I’ve never once felt like I had to stop liking individual men or that I had to learn about the inner workings of cars in order to be legit. The point of feminism is to first recognize that a system called patriarchy exists, that it impacts the lives of women in a particular way, then to challenge and work towards an end to that system. Of course this can mean different things to different people, but the fact that, as individual feminists, we may or may not like dresses and makeup is not reason to beat ourselves up or feel ashamed. It certainly doesn’t mean we are ‘bad feminists’.
That said, I can relate to the pressure Gay puts on herself:
Because I have so many deeply held opinions about gender equality, I feel a lot of pressure to live up to certain ideals. I am supposed to be a good feminist who is having it all, doing it all. Really, though, I’m a woman in her thirties, struggling to accept herself. For so long I told myself I was not this woman—utterly human and flawed. I worked overtime to be anything but this woman, and it was exhausting and unsustainable, and even harder than simply embracing who I am.
I think this experience is universal. Struggling to accept ourselves and maybe failing doesn’t make us ‘bad feminists’. It makes us human.
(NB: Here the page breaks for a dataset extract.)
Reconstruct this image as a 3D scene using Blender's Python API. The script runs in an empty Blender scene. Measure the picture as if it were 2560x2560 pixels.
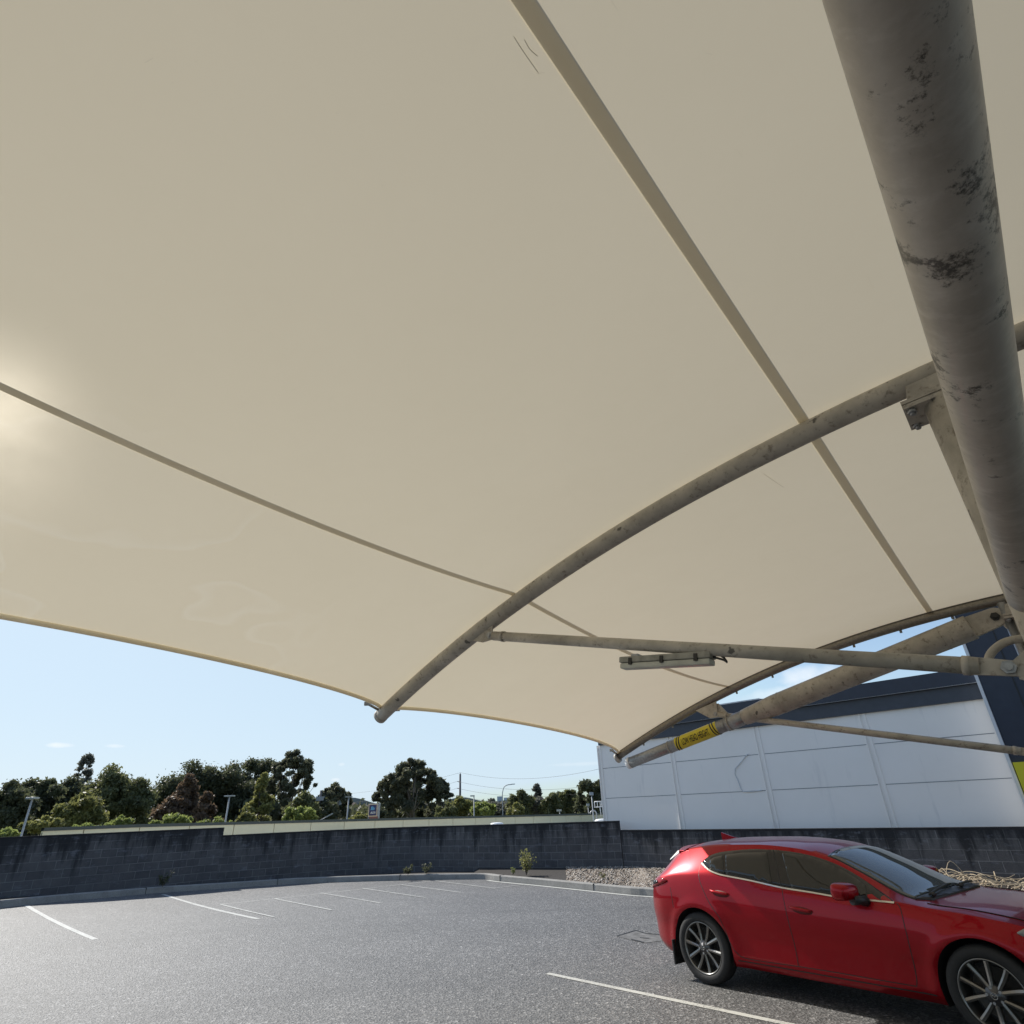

There’s no such thing as ‘essential feminism’. There are people who may well expect certain things of you because you identify as a feminist, but those expectations are, more often than not, stereotypes and myths.
Gay seems to get this:
At some point, I got it into my head that a feminist was a certain kind of woman. I bought into grossly inaccurate myths about who feminists are—militant, perfect in their politics and person, man hating, humorless. I bought into these myths even though, intellectually, I know better. I’m not proud of this. I don’t want to buy into these myths anymore. I don’t want to cavalierly disavow feminism like far too many other women have done.
But she then goes on to say she is a ‘bad feminist’. Well, ok. Then we’re all ‘bad feminists’. Because I doubt there is a woman out there who has managed to eschew every aspect of patriarchal conditioning. Don’t we have enough trouble learning to not hate ourselves as women in a misogynist world without beating ourselves up for being imperfect feminists too?
I don’t think Roxanne Gay is a ‘bad feminist’ and I don’t think I am either. I think I’m just trying to function in this world as best I can and at least I have feminism to help me sort through the complexities of all that. I think there are extremely important and urgent issues we need to be working on and if, in the meantime, we are doing that work in a pink dress, it’s of little concern.
Every single thing we do in every aspect of our lives isn’t going to be feminist. It just isn’t. This is how we got into this “my stilettos are empowering” crap in the first place. We think that because we are feminists, every move we make must also be feminist. And so we try to invent ways for lingerie and nail polish to be about female empowerment. They aren’t. Get over it. You’re a feminist who also likes mascara. You’re a feminist who gets blow outs. You’re a feminist who’s slept with some sleezebags (Hey, sometimes sleezebags are hot. It’s confusing.). That doesn’t make mascara or blow outs or sleeping with sleezebags feminist. It also doesn’t mean you lose your feminist card.
Just like we can’t “have it all”, we can’t do it all. We can’t be everything. We can’t live up to everyone else’s standards and trying to do that can only result in a constant sense of failure and shame.
I think it’s important to remember that feminism is bigger than ourselves. That doesn’t mean we have to ignore ourselves or that we shouldn’t try to do better or feel better. It doesn’t mean that we shouldn’t notice and question our behaviour, understanding that it exists within a larger context and that that larger context is extremely hard on women. But spending all of our energy kicking ourselves for flirting with a douchebag or faking an orgasm isn’t going to get us anywhere.